Le temps des conquistadores : chronique et épopée

Le choc fut pourtant terrible le jour où ces « gens nouveaux » arrivèrent sur la terre américaine. Plus que des hommes qui s’affrontaient au combat, c’étaient deux conceptions de la vie qui se heurtaient. D’un côté, celle, pessimiste, d’êtres conscients d’appartenir à un monde en faillite et stoïquement résignée ; de l’autre, tout l’enthousiasme d’une race débordante de vitalité. L’Espagne entrait alors dans la période la plus glorieuse de son histoire, et ce xvie s. allait être celui des conquêtes : matérielles avec les Cortés, Pizarro, etc. ; spirituelles avec Ignace de Loyola, sainte Thérèse d’Ávila, notamment. Dévorés par une fringale d’aventure, d’or et d’épiées, en quête de peuples à qui montrer le Crucifix, brûlant de l’optimisme de la Renaissance, les conquistadores étaient bien les fils de cette époque prodigieusement féconde. Pour ces hidalgos barbus, ces guerriers bardés de fer, tout imbibés des récits de chevalerie, alors en si grande vogue dans la Péninsule, l’Amérique et ses fabuleux Eldorados allait se présenter comme un lieu privilégié où ils pourraient renouveler les exploits d’un Amadis de Gaule à la conquête de l’Île Ferme. Que la littérature hispano-américaine se soit inspirée à ses débuts d’un événement d’une aussi grande envergure que la conquête de l’Amérique ne saurait surprendre : elle se présentera sous la forme d’une abondante floraison de chroniques et, illustrant les hauts faits, de quelques épopées.

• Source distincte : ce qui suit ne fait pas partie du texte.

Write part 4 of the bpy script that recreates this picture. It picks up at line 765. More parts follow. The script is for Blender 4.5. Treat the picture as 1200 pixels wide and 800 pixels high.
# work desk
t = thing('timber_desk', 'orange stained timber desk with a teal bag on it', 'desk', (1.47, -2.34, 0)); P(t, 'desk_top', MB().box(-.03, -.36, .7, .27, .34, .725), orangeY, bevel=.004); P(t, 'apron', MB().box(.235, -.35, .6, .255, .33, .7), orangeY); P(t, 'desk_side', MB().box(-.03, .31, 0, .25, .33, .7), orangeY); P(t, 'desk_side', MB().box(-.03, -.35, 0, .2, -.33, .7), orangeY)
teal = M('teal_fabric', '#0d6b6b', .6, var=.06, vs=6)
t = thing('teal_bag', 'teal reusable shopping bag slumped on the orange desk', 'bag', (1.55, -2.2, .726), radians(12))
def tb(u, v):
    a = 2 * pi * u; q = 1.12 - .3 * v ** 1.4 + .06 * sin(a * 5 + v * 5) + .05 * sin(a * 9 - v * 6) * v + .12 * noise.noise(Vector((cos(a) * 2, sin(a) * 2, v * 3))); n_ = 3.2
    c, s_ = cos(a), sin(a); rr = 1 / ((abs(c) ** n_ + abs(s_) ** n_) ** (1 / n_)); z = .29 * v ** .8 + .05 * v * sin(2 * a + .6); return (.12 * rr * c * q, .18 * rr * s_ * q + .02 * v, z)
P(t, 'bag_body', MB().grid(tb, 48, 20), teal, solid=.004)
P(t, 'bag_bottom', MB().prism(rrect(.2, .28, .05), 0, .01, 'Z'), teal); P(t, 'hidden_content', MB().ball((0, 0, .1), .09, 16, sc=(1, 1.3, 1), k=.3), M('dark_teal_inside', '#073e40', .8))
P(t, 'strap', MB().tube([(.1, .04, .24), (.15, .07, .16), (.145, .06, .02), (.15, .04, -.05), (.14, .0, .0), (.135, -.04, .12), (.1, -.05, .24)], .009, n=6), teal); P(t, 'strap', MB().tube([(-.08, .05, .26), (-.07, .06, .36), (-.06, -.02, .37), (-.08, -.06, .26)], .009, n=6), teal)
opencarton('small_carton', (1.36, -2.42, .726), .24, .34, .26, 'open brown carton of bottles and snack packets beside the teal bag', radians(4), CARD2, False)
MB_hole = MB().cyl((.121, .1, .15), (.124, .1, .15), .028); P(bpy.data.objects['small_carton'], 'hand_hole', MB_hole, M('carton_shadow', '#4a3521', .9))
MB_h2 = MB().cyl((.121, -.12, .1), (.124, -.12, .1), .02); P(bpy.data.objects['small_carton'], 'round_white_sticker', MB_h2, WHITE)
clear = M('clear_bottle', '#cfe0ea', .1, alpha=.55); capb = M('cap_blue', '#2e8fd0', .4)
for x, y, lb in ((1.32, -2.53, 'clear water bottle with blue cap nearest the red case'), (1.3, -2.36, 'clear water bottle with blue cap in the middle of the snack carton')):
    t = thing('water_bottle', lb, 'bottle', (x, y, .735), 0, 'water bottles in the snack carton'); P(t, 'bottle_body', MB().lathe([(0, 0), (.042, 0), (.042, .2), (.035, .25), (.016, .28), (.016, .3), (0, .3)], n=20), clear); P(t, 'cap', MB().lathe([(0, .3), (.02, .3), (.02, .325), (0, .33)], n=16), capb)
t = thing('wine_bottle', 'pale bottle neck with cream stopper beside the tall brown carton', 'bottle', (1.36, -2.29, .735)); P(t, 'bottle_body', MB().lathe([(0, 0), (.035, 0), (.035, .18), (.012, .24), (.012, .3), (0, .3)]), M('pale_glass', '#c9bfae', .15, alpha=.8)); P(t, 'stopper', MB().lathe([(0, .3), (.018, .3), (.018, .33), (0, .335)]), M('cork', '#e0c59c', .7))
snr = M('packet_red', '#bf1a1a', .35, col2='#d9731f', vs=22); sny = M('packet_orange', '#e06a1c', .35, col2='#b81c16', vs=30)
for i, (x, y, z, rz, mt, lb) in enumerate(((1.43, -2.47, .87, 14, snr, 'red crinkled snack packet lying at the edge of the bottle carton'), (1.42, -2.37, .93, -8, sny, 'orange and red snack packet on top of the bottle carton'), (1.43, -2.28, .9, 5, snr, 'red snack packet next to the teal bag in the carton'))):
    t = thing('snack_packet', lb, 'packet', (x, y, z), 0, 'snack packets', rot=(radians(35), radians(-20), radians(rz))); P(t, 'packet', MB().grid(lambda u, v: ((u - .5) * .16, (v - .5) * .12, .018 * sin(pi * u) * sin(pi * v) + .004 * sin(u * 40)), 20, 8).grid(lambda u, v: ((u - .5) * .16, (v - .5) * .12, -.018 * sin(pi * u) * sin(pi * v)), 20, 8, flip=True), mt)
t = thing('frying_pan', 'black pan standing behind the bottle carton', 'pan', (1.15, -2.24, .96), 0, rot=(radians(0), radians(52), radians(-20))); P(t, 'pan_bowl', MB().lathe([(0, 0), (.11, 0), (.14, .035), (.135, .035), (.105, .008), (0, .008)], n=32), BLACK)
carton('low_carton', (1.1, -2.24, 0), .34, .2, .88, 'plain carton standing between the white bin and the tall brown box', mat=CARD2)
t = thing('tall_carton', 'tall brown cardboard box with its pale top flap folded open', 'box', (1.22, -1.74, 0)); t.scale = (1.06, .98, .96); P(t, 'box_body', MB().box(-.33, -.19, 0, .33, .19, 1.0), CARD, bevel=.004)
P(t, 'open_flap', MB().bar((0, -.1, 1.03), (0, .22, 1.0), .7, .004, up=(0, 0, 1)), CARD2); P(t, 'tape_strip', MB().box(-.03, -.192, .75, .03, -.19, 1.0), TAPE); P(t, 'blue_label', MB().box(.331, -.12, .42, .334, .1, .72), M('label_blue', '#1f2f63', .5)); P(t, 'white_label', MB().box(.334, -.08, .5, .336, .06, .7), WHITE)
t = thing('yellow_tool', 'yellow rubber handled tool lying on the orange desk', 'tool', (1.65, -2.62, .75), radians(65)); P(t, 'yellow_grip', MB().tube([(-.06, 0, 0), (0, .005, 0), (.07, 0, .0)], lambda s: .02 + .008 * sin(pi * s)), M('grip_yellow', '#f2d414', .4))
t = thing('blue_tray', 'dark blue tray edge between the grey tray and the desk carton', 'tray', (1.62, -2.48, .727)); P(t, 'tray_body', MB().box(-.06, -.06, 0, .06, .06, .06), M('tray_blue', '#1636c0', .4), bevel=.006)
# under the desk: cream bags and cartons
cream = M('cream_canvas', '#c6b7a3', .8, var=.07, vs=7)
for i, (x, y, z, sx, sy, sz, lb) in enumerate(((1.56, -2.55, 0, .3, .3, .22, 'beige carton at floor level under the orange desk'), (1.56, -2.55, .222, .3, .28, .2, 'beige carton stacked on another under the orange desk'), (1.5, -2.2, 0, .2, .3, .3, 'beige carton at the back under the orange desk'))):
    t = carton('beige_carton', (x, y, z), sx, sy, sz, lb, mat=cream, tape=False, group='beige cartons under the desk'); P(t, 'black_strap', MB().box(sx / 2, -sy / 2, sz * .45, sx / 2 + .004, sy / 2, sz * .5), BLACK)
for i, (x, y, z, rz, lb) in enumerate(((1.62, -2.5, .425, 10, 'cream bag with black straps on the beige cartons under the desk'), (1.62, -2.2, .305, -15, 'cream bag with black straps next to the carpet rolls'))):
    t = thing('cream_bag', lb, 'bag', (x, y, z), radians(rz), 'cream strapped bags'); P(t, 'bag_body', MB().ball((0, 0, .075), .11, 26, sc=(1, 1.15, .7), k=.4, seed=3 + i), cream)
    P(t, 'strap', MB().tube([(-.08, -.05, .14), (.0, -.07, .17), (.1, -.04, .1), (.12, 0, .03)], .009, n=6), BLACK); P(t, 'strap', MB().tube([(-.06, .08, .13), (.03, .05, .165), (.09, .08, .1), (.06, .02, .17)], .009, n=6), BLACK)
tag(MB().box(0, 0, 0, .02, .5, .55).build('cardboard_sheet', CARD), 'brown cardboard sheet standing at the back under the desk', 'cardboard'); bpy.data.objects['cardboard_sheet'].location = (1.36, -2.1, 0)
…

Sans doute, la plupart des chroniques de la Conquête ont-elles du prix plutôt en tant que documents historiques que comme œuvres littéraires, leurs auteurs étant surtout des militaires plus aptes à manier l’épée que la plume. Certains, cependant, comme Hernán Cortés lui-même, se montrent d’habiles prosateurs. Ses Lettres (Cartas) à Charles Quint, sont des comptes rendus objectifs, vivants, souvent élégants, avec même quelques effets de style qui nous rappellent que Cortés fréquenta l’université de Salamanque. On y remarque avec intérêt l’admiration sincère que leur auteur nourrit pour l’adversaire indien. Il faut dire que les Espagnols, partis avec des idées toutes faites sur les populations indigènes du Nouveau Monde, qu’ils pensaient trouver nues et sauvages, comme celles des îles découvertes par Colomb*, furent stupéfaits et émerveillés de trouver des civilisations aussi raffinées que celle des Aztèques. Portant aussi bien sur la qualité des constructions que sur la beauté des jardins ou l’habileté des artisans mexicains, l’admiration de Cortés éclate partout. Il est aussi intéressant de voir dans ces lettres le Capitaine s’interroger sur la validité de son entreprise et se poser un cas de conscience : comment concilier l’appétit de conquête et la soif de richesse avec la mission évangélisatrice ? C’est qu’à l’époque le souvenir des huit siècles de lutte contre l’infidèle en Espagne est, dans tous les esprits, si vivace que souvent les chroniqueurs se surprendront à écrire Maure à la place de Mexicain, à nommer mosquées les temples aztèques ou incas, et Cortés lui-même ira jusqu’à baptiser Mexico... le « Grand Caire ». L’esprit de la Reconquista* baigne celui de la Conquête, et, dans leur zèle évangélisateur, les Espagnols commettront parfois les pires excès, persuadés de trouver en face d’eux de véritables suppôts de Satan. Il faudra la plaidoirie passionnée de quelques missionnaires, comme le dominicain Bartolomé de Las* Casas, surnommé l’« apôtre des Indiens », pour que l’Europe chrétienne soit mise au fait des crimes commis outre-Atlantique au nom de l’Évangile.